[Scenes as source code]
** START **
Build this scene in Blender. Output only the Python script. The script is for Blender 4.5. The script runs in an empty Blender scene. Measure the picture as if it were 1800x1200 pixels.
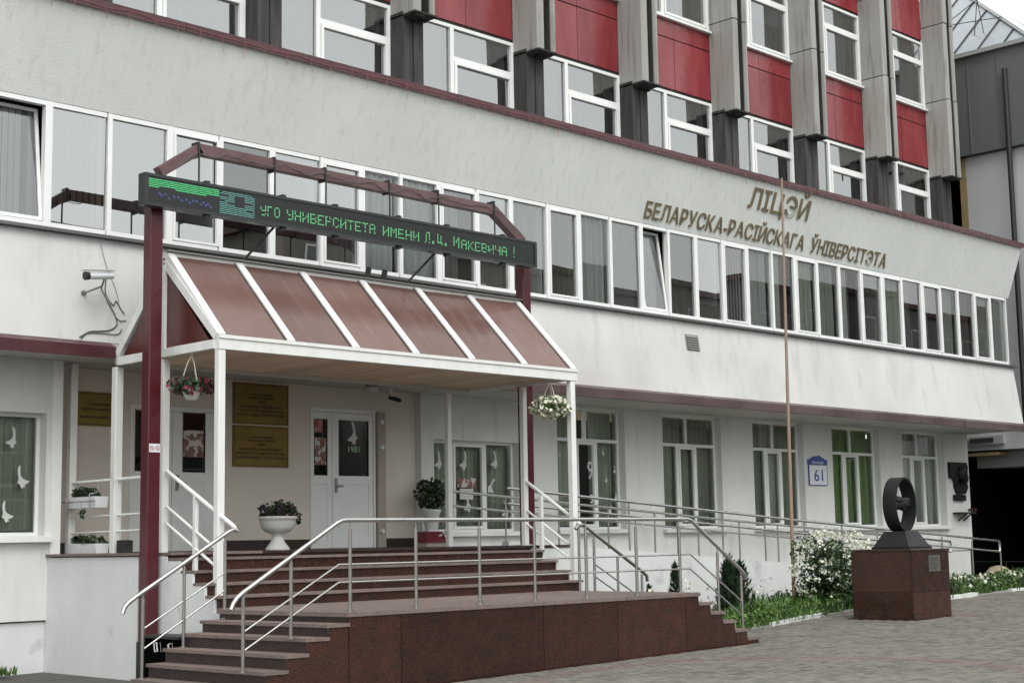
import bpy, math, random
from mathutils import Vector, Matrix
random.seed(11)
R = math.radians
S = bpy.context.scene
COL = S.collection

# ------------------------------------------------------------------ camera, sky, sun, exposure
def cam_axes(yaw, pitch, roll):
    cy, sy, cp, sp = math.cos(yaw), math.sin(yaw), math.cos(pitch), math.sin(pitch)
    f = Vector((sy*cp, cy*cp, sp)); r = Vector((cy, -sy, 0)); u = r.cross(f)
    cr, sr = math.cos(roll), math.sin(roll)
    return cr*r + sr*u, -sr*r + cr*u, f
cd = bpy.data.cameras.new('camera'); cam = bpy.data.objects.new('camera', cd); COL.objects.link(cam)
ax, au, af = cam_axes(R(45.005), R(7.4707), R(-0.99809))
cam.matrix_world = Matrix(((ax[0], au[0], -af[0], 0), (ax[1], au[1], -af[1], 0), (ax[2], au[2], -af[2], 1.5), (0, 0, 0, 1)))
cd.sensor_width = 36; cd.sensor_fit = 'HORIZONTAL'; cd.lens = 2681.9/1800*36
cd.clip_start = 0.1; cd.clip_end = 3000
S.camera = cam

SUN_EL, SUN_AZ = R(52), R(205)          # azimuth clockwise from +Y
w = bpy.data.worlds.new('World'); S.world = w; w.use_nodes = True
nt = w.node_tree; nt.nodes.clear()
sky = nt.nodes.new('ShaderNodeTexSky'); sky.sky_type = 'NISHITA'; sky.sun_disc = False
sky.sun_elevation = SUN_EL; sky.sun_rotation = SUN_AZ; sky.dust_density = 4.0; sky.air_density = 1.0; sky.ozone_density = 1.0
hs = nt.nodes.new('ShaderNodeHueSaturation'); hs.inputs['Saturation'].default_value = 0.22
bg = nt.nodes.new('ShaderNodeBackground'); bg.inputs['Strength'].default_value = 0.15
out = nt.nodes.new('ShaderNodeOutputWorld')
nt.links.new(sky.outputs[0], hs.inputs['Color']); cl = nt.nodes.new('ShaderNodeMix'); cl.data_type = 'RGBA'; cl.inputs[0].default_value = 0.7
cl.inputs[7].default_value = (5.05, 5.3, 5.2, 1)              # even cloud cover over the clear sky
nt.links.new(hs.outputs[0], cl.inputs[6]); nt.links.new(cl.outputs[2], bg.inputs[0]); nt.links.new(bg.outputs[0], out.inputs[0])
sd = bpy.data.lights.new('sun', 'SUN'); sd.energy = 0.7; sd.angle = R(35); sd.color = (1, 0.985, 0.96)
so = bpy.data.objects.new('sun', sd); COL.objects.link(so)
sdir = Vector((math.sin(SUN_AZ)*math.cos(SUN_EL), math.cos(SUN_AZ)*math.cos(SUN_EL), math.sin(SUN_EL)))
so.rotation_euler = sdir.to_track_quat('Z', 'Y').to_euler()
S.view_settings.view_transform = 'Standard'; S.view_settings.look = 'None'
S.view_settings.gamma = 1; S.view_settings.use_curve_mapping = False; S.view_settings.exposure = 1.0
S.cycles.max_bounces = 8; S.cycles.transparent_max_bounces = 16

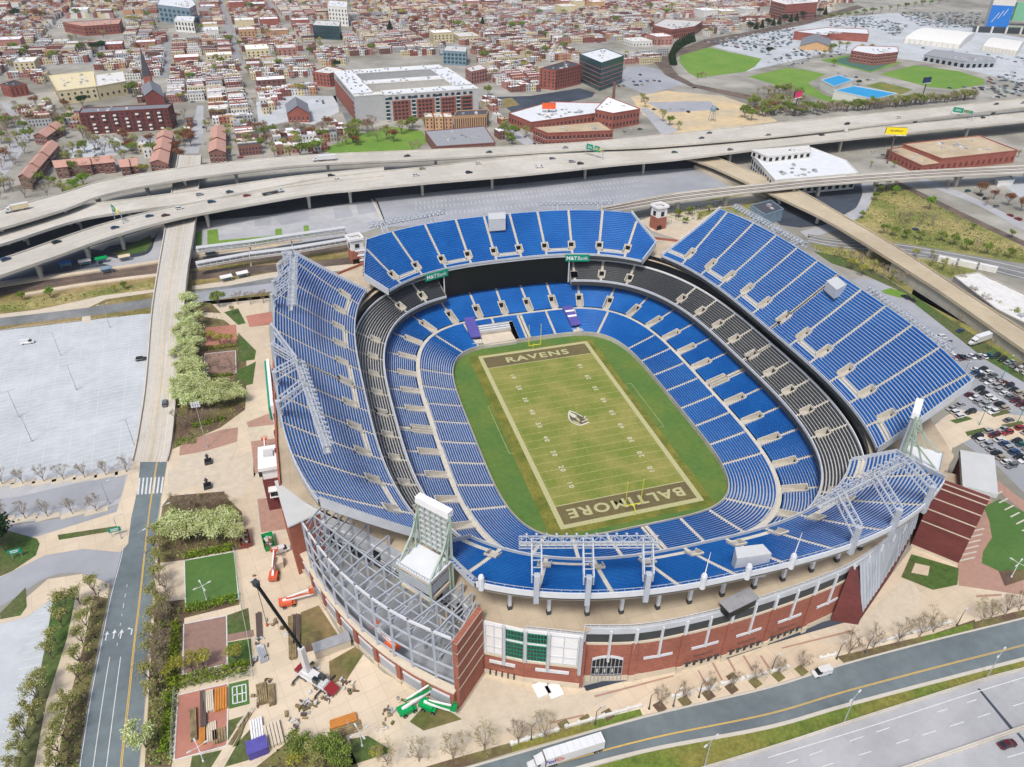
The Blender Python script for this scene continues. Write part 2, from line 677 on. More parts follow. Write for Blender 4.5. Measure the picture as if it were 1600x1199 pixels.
al2 = loop_aisles(DL2.ref.Q, first=0.8, step=13.0, end_first=6.3, end_step=12.5)
al1 = loop_aisles(DL1.ref.Q, first=6.6, step=12.4, end_first=0.8, end_step=12.6)
t = build_tier('lower_tier', stadium, DL1, al1, loop_lim(DL1, .5), 'front_seat_block', 'seat_blue', 'tread', cut=lambda x, y: -22.4 < x < -5.6 and 60 < y < 76.5)
t2 = build_tier('lower_tier', stadium, DL2, al2, loop_lim(DL2, 6.5), 'rear_seat_block', 'seat_blue', 'tread', vom=(0, 9))
w = MB()
us = [DL1.ref.L * k / 200 for k in range(201)]
ring(w, DL1, us, [(-.012, 0), (-.012, 2.1), (.008, 2.1), (.008, 1.3)], 'concrete')
ring(w, DL1, us, [(1.0, 5.2), (1.0, 5.5), (1.12, 5.5), (1.2, 5.5)], 'aisle')
us2 = [DL2.ref.L * k / 200 for k in range(201)]
ring(w, DL2, us2, [(-.12, 5.52), (.0, 5.52), (.0, 5.3)], 'aisle')
w.build('field_wall', stadium)
for k in range(0, 195, 15):                     # rail and tables in front of the cross aisle
 r = MB()
 r.grid([[DL1.pt(u, f, z) for u in us[k:k + 11]] for f, z in ((.985, 5.2), (.985, 6.1), (1.0, 6.1), (1.0, 5.4))], 'fascia')
 r.build('aisle_rail', stadium)
b = MB()
us2 = [DL2.ref.L * k / 240 for k in range(241)]
ring(b, DL2, us2, [(1.0, 10.9), (1.0, 11.9), (1.02, 11.9), (1.02, 10.9)], 'white')
ring(b, DL2, us2, [(1.02, 10.9), (1.3, 10.9)], 'concrete')
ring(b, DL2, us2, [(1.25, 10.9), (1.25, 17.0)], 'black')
b.build('concourse_wall', stadium)

# ---- club tier: both sides round the corners, open at the two ends
DC = Deck(CLUB0, CLUB0, CLUB1, 15.2, 21.2, 12)
alc = loop_aisles(DC.ref.Q, first=0.4, step=13.1, end_first=6.3, end_step=12.6)
QC = DC.ref.Q

def x_u(D, x, q):
 """u on the deck's front where |x| has the value x, in quarter q (0: NE, 1: NW, 2: SW, 3: SE)."""
 lo, hi = D.ref.Q * 0.3, D.ref.Q
 for _ in range(30):
  m = (lo + hi) / 2
  if D.xy(m, 0)[0] > x:
   lo = m
  else:
   hi = m
 u = (lo + hi) / 2
 return {0: u, 1: 2 * D.ref.Q - u, 2: 2 * D.ref.Q + u, 3: 4 * D.ref.Q - u}[q]

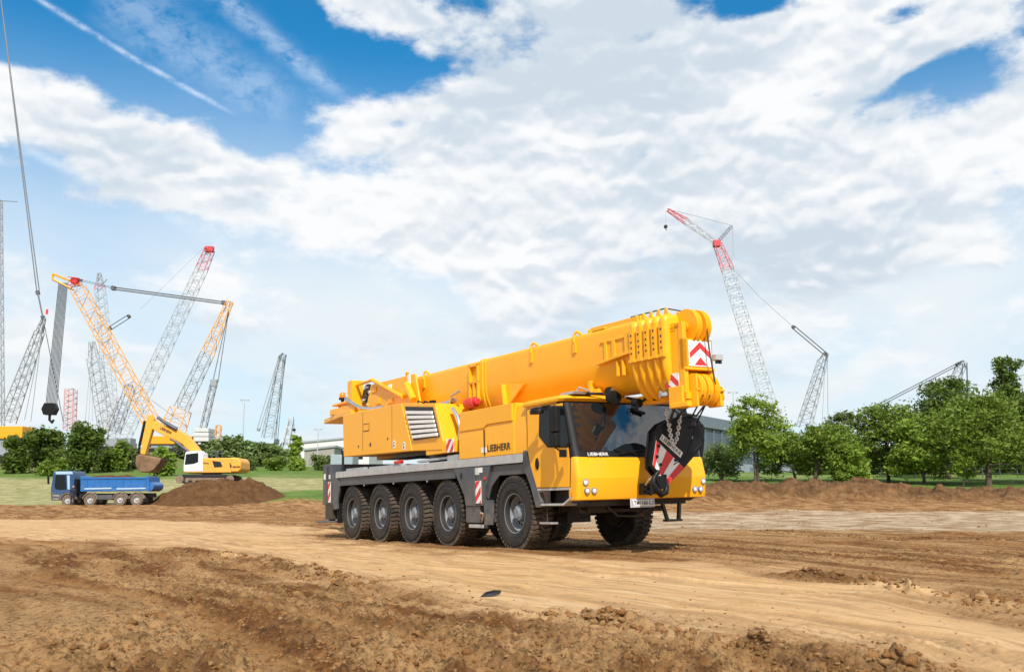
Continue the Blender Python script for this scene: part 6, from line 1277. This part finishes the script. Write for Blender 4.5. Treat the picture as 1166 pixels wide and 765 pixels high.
def person(name, loc, h, rot, label, joints, mats):
    root = empty(name, loc, (0, 0, rot), label, 'person'); me = bpy.data.meshes.new('body')
    vs = [Vector(j[0]) * h for j in joints]; es = [(j[2], i) for i, j in enumerate(joints) if j[2] is not None]
    me.from_pydata(vs, es, []); o = bpy.data.objects.new('body', me); C.objects.link(o); o.parent = root
    sk = o.modifiers.new('skin', 'SKIN'); sk.use_smooth_shade = True
    for i, j in enumerate(joints): me.skin_vertices[0].data[i].radius = (j[1] * h, j[1] * h * .8)
    me.skin_vertices[0].data[0].use_root = True
    ss_ = o.modifiers.new('sub', 'SUBSURF'); ss_.levels = ss_.render_levels = 1; me.materials.append(mats[0])
    b = MB(); b.loft([[(r_ * h * math.cos(t * PI / 8) * .85, r_ * h * math.sin(t * PI / 8) - .005 * h, z_ * h) for t in range(16)] for r_, z_ in ((.01, .868), (.035, .873), (.047, .90), (.052, .93), (.05, .965), (.035, .99), (.008, 1.0))]); b.box(-.006 * h, .006 * h, -.062 * h, -.048 * h, .925 * h, .94 * h); b.build('head', M['skin'], root, smooth=60)
    b = MB(); b.loft([[(r_ * h * math.cos(t * PI / 8) * .9, r_ * h * math.sin(t * PI / 8) + .004 * h, z_ * h) for t in range(16)] for r_, z_ in ((.054, .945), (.056, .965), (.042, .998), (.01, 1.01))]); b.build('hair', M['plastic'], root, smooth=60)
    return root
J = [((0, 0, .53), .085, None), ((0, .005, .66), .078, 0), ((0, 0, .78), .088, 1), ((0, 0, .835), .045, 2), ((0, -.005, .89), .036, 3), ((.10, 0, .80), .045, 2), ((.125, .01, .64), .034, 5), ((.12, -.03, .50), .024, 6), ((.12, -.04, .455), .022, 7),
     ((-.10, 0, .80), .045, 2), ((-.125, .01, .64), .034, 9), ((-.12, -.03, .50), .024, 10), ((-.12, -.04, .455), .022, 11), ((.055, 0, .47), .062, 0), ((.06, -.005, .27), .042, 13), ((.062, .01, .05), .028, 14), ((.065, -.07, .018), .024, 15), ((-.055, 0, .47), .062, 0), ((-.06, -.005, .27), .042, 17), ((-.062, .01, .05), .028, 18), ((-.065, -.07, .018), .024, 19)]
pp = at(82, 577, 78.6); person('person', (pp.x, 78.6, pp.z), 1.78, .3, 'person in dark work clothes standing beside the cab of the blue truck', J, [M['cloth']])

# wire fence behind the trees
f0, f1 = at(985, 545, 101), at(1200, 552, 97); root = empty('wire_fence', (f0.x, f0.y, gz(f0.x, f0.y)), (0, 0, 0), 'thin dark wire fence on grass posts behind the row of trees', 'fence'); o = Vector((f0.x, f0.y, gz(f0.x, f0.y)))
tops = []
for i in range(12):
    q = f0.lerp(f1, i / 11); zq = gz(q.x, q.y); a = Vector((q.x, q.y, zq)) - o; b = MB(); b.cyl(a - Vector((0, 0, .2)), a + Vector((0, 0, 1.5)), .045, 6); b.build('post', M['lat_dark'], root); tops.append(a)
for hz_ in (.5, .95, 1.4): b = MB(); b.tube([t + Vector((0, 0, hz_)) for t in tops], .02, 4); b.build('wire', M['lat_dark'], root)
# dark scrap of rubber lying on the track
p = flat(557, 679, 0); zz = gzf(p.x, p.y); b = MB(); b.loft([[(x, y, z) for x, y, z in ((-.10, -.03, .0), (.02, -.05, .01), (.12, -.01, .03), (.06, .05, .04), (-.05, .04, .02))], [(x, y, z + .02) for x, y, z in ((-.08, -.02, .0), (.02, -.04, .02), (.14, 0, .05), (.05, .04, .05), (-.04, .03, .03))]])
o = b.build('rubber_scrap', M['plastic'], None, loc=(p.x, p.y, zz)); tag(o, 'small curled black scrap lying on the pale track in front of the crane', 'scrap')
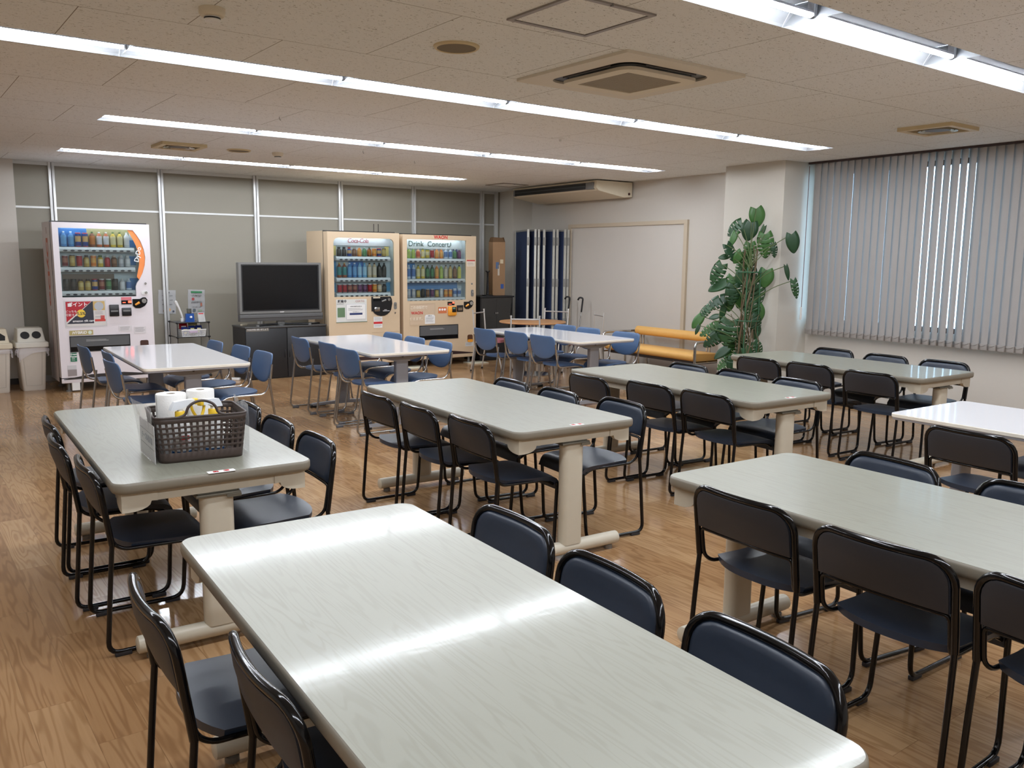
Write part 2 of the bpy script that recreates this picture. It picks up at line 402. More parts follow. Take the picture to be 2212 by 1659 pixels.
** END **
Stated problem ::
Transcribe, word for word, every line from the line with "The Blender Python script for this scene continues." to the line with "QC = DC.ref.Q", inclusive, and output nothing else.

Response to the task ::
The Blender Python script for this scene continues. Write part 2, from line 677 on. More parts follow. Write for Blender 4.5. Measure the picture as if it were 1600x1199 pixels.
al2 = loop_aisles(DL2.ref.Q, first=0.8, step=13.0, end_first=6.3, end_step=12.5)
al1 = loop_aisles(DL1.ref.Q, first=6.6, step=12.4, end_first=0.8, end_step=12.6)
t = build_tier('lower_tier', stadium, DL1, al1, loop_lim(DL1, .5), 'front_seat_block', 'seat_blue', 'tread', cut=lambda x, y: -22.4 < x < -5.6 and 60 < y < 76.5)
t2 = build_tier('lower_tier', stadium, DL2, al2, loop_lim(DL2, 6.5), 'rear_seat_block', 'seat_blue', 'tread', vom=(0, 9))
w = MB()
us = [DL1.ref.L * k / 200 for k in range(201)]
ring(w, DL1, us, [(-.012, 0), (-.012, 2.1), (.008, 2.1), (.008, 1.3)], 'concrete')
ring(w, DL1, us, [(1.0, 5.2), (1.0, 5.5), (1.12, 5.5), (1.2, 5.5)], 'aisle')
us2 = [DL2.ref.L * k / 200 for k in range(201)]
ring(w, DL2, us2, [(-.12, 5.52), (.0, 5.52), (.0, 5.3)], 'aisle')
w.build('field_wall', stadium)
for k in range(0, 195, 15):                     # rail and tables in front of the cross aisle
 r = MB()
 r.grid([[DL1.pt(u, f, z) for u in us[k:k + 11]] for f, z in ((.985, 5.2), (.985, 6.1), (1.0, 6.1), (1.0, 5.4))], 'fascia')
 r.build('aisle_rail', stadium)
b = MB()
us2 = [DL2.ref.L * k / 240 for k in range(241)]
ring(b, DL2, us2, [(1.0, 10.9), (1.0, 11.9), (1.02, 11.9), (1.02, 10.9)], 'white')
ring(b, DL2, us2, [(1.02, 10.9), (1.3, 10.9)], 'concrete')
ring(b, DL2, us2, [(1.25, 10.9), (1.25, 17.0)], 'black')
b.build('concourse_wall', stadium)

# ---- club tier: both sides round the corners, open at the two ends
DC = Deck(CLUB0, CLUB0, CLUB1, 15.2, 21.2, 12)
alc = loop_aisles(DC.ref.Q, first=0.4, step=13.1, end_first=6.3, end_step=12.6)
QC = DC.ref.Q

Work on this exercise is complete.